Goal of the exercise: Find the string "lean" and gather every line that holds it.

--

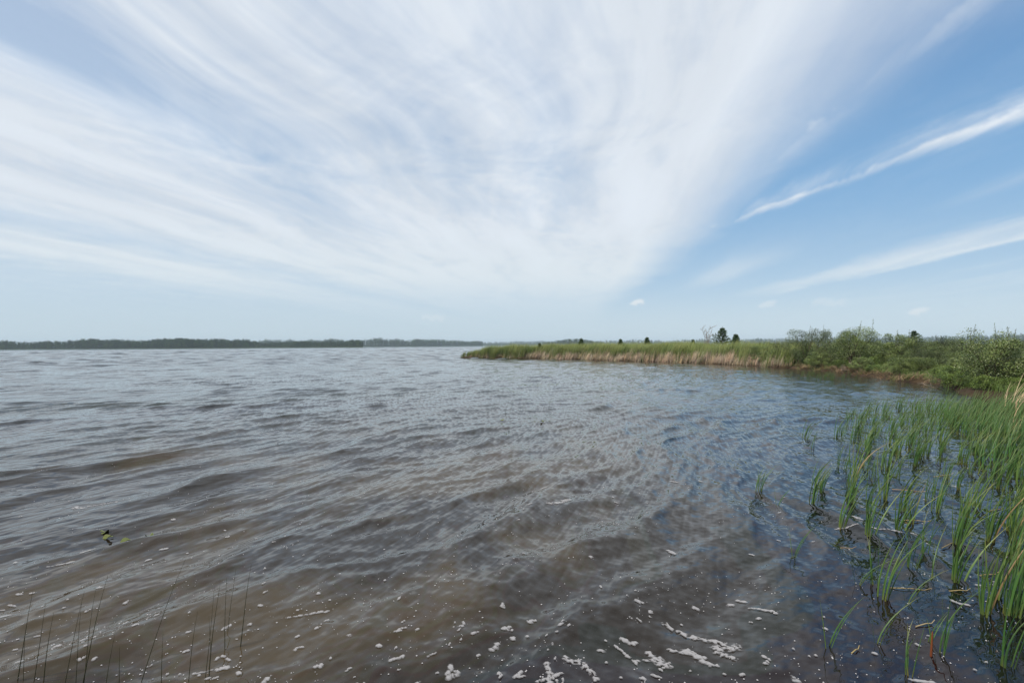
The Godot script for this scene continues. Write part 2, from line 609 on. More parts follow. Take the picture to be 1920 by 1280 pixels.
# ------------------------------------------------------------------ far woods
func far_tree(kind: int) -> ArrayMesh:
	var g := Geo.new()
	var h := 1.0
	g.tube(PackedVector3Array([Vector3(0, -0.05, 0), Vector3(0.01, 0.4, 0), Vector3(0, 0.85, 0)]), 0.022, 0.006, Color(0.06, 0.05, 0.04), 5)
	var dark := Color(0.030, 0.055, 0.022)
	var light := Color(0.060, 0.095, 0.030)
	if kind < 2:
		for q in 15:
			var f := (q + 0.5) / 15.0
			var mid := Vector3(rnd(-1, 1), 0, rnd(-1, 1)).normalized() * rnd(0.04, 0.24)
			mid.y = 0.20 + 0.70 * f
			mid *= Vector3(1.0 - 0.5 * absf(f - 0.45), 1, 1.0 - 0.5 * absf(f - 0.45))
			var c := dark.lerp(light, rnd(0, 1))
			for k in 13:
				var d := ball()
				g.leaf(mid + d * rnd(0.02, 0.13), (d + ball() * 0.7).normalized(), ball(), rnd(0.07, 0.13), 0.06, vary(c, 0.25))
	else:
		for q in 130:
			var f := pow(rng.randf(), 1.3)
			var ang := rnd(0, TAU)
			var out := Vector3(cos(ang), -0.15, sin(ang))
			var reach := (0.20 if kind == 2 else 0.15) * (1.0 - f) * rnd(0.3, 1.0)
			g.leaf(Vector3(0, 0.12 + 0.86 * f, 0) + out * reach, (out + ball() * 0.4).normalized(), ball(), rnd(0.07, 0.12), 0.05, vary(Color(0.022, 0.042, 0.022), 0.3))
	return g.mesh()

func shore_strip(called: String, label: String, pts: Array, deep: float, rise: float) -> void:
	var g := Geo.new()
	for k in pts.size():
		var p: Vector3 = pts[k]
		var away := Vector3(p.x, 0, p.z).normalized()
		var c := Color(0.03, 0.045, 0.02)
		g.vert(p + Vector3(0, -0.6, 0) - away * 4.0, Vector3.UP, c)
		g.vert(p + Vector3(0, 0.5, 0), Vector3.UP, c)
		g.vert(p + Vector3(0, rise, 0) + away * deep, Vector3.UP, c)
		g.vert(p + Vector3(0, -1.2, 0) + away * (deep + 60.0), away, c)
		if k > 0:
			var a := (k - 1) * 4
			for q in 3:
				g.quad(a + q, a + q + 1, a + q + 5, a + q + 4)
	tag(put(called, g.mesh(), plant_mat(0.95, 0.0, 0.2)), label, "", "", "structure")

func wood(called: String, label: String, pts: Array, deep: float, rise: float, h: float, step: float, lines: int, crest: Callable) -> void:
	var m := plant_mat(0.8, 0.25, 0.2)
	var by := [[], [], [], []]
	var tint := [[], [], [], []]
	for k in pts.size() - 1:
		var a: Vector3 = pts[k]
		var b: Vector3 = pts[k + 1]
		var n := int(a.distance_to(b) / step)
		for q in n:
			for l in lines:
				var f := (q + rnd(0, 1)) / n
				var p := a.lerp(b, f)
				var away := Vector3(p.x, 0, p.z).normalized()
				var back := (l + rnd(0, 0.9)) / lines
				var az := rad_to_deg(atan2(p.x, -p.z))
				p += away * (2.0 + deep * back)
				p.y = lerpf(0.4, rise, back) - 0.3
				var kind := rng.randi_range(0, 3)
				if rng.randf() < 0.5: kind = rng.randi_range(0, 1)
				var hh: float = h * crest.call(az) * rnd(0.74, 1.12) * (0.75 + 0.25 * minf(1.0, l))
				by[kind].append(stand(p, rnd(0, TAU), hh * rnd(0.9, 1.35), hh))
				tint[kind].append(vary(Color(0.95, 0.95, 0.95), 0.45))
	var o: Node3D = Node3D.new()
	o.name = numbered(called)
	add_child(o, true)
	tag(o, label, "forest", "", "stuff")
	for k in 4:
		scatter("tree_crowns", far_tree(k), m, by[k], tint[k], "", "", o)

func ray(px_az: float, dist: float) -> Vector3:   # a point at an azimuth (degrees) and distance over the lake
	return Vector3(sin(px_az * DEG) * dist, 0, -cos(px_az * DEG) * dist)

func make_far_shores() -> void:
	rng.seed = 77
	var a := []
	for k in 15:
		var az := -64.0 + 3.5 * k
		a.append(ray(az, 1150.0 / cos(minf(absf(az), 50.0) * DEG) + 120.0 * sin(k * 1.7) * 0.3))
	for k in 4:
		a.append(ray(-26.7 - 0.2 * k, 1580.0 + 90.0 * (k + 1)))
	shore_strip("far_shore", "low green shore under the nearer far forest", a, 90.0, 5.0)
	wood("far_forest", "dark green forest on the nearer headland across the lake", a.slice(0, 15), 85.0, 6.0, 15.5, 4.2, 6, func(az: float) -> float:
		return 0.90 - 0.3 * smooth(-26.5, -24.0, az) + 0.16 * hill(az, -30.5, 3.0) + 0.16 * hill(az, -37.0, 2.5) + 0.12 * sin(az * 1.9) * sin(az * 0.7) - 0.15 * hill(az, -41.0, 2.0))
	var b := []
	for k in 9:
		b.append(ray(-31.0 + 3.5 * k, 2150.0 + 130.0 * sin(k * 0.9) + 30.0 * k))
	shore_strip("far_shore", "low far shore under the middle forest line", b, 120.0, 8.0)
	wood("far_forest", "hazy blue-green forest line in the middle of the far shore", b, 110.0, 9.0, 19.0, 8.0, 5, func(az: float) -> float:
		return 1.15 + 0.10 * sin(az * 1.3) + 0.10 * sin(az * 3.1) - 0.45 * smooth(-7.0, -3.0, az) + 0.14 * hill(az, -13.5, 2.0))
	var c := []
	for k in 16:
		c.append(ray(-6.0 + 3.9 * k, 3300.0 - 40.0 * k + 160.0 * sin(k * 1.3)))
	shore_strip("far_shore", "most distant shore under the blue forest line", c, 200.0, 15.0)
	wood("far_forest", "most distant blue forest line behind the reed point and marsh", c, 190.0, 16.0, 21.0, 11.0, 5, func(az: float) -> float:
		return 0.72 + 0.10 * sin(az * 1.1) + 0.08 * sin(az * 2.7) + 0.25 * smooth(20.0, 42.0, az))
	var d := []
	for k in 5:
		d.append(ray(3.2 + 1.5 * k, 1750.0 + 25.0 * k))
	shore_strip("far_shore", "small wooded headland shore behind the reed point", d, 60.0, 4.0)
	wood("far_forest", "dark rounded wood on the headland behind the reed point", d, 55.0, 5.0, 16.0, 6.0, 4, func(az: float) -> float:
		return 0.55 + 0.65 * hill(az, 6.3, 1.9))

# ------------------------------------------------------------------ reed bed on the point
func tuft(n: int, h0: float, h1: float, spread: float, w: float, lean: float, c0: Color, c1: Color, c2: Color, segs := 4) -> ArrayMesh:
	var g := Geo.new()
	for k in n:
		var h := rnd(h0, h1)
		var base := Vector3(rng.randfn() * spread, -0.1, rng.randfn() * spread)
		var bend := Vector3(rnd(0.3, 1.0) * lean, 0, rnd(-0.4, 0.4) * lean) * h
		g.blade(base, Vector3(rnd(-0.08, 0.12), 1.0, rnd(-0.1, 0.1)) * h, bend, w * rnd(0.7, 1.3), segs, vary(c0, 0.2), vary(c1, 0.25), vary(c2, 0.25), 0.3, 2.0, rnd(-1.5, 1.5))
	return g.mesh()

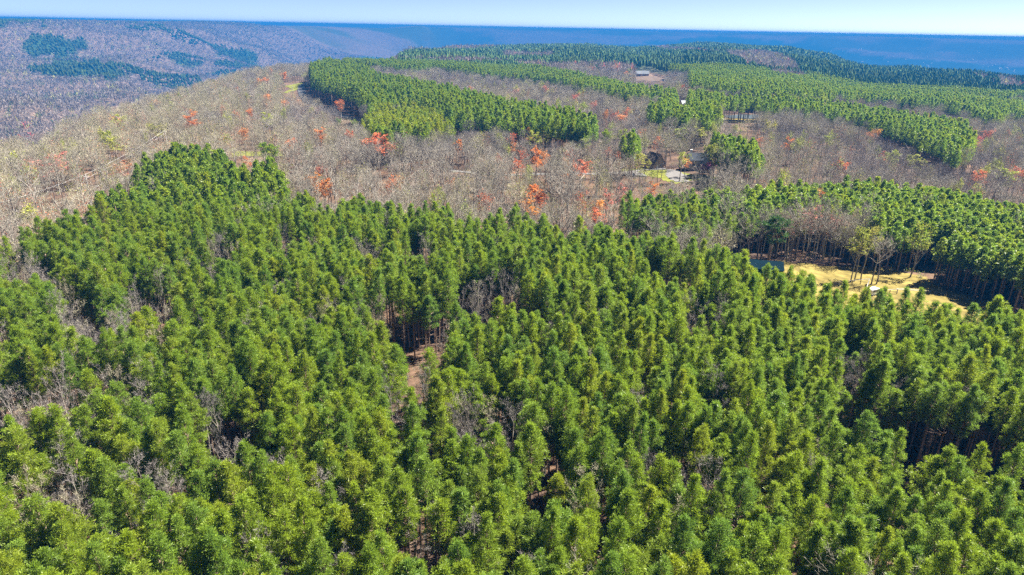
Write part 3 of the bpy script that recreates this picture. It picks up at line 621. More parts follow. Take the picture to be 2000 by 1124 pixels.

--

In response:
func tuft(n: int, h0: float, h1: float, spread: float, w: float, lean: float, c0: Color, c1: Color, c2: Color, segs := 4) -> ArrayMesh:
		var bend := Vector3(rnd(0.3, 1.0) * lean, 0, rnd(-0.4, 0.4) * lean) * h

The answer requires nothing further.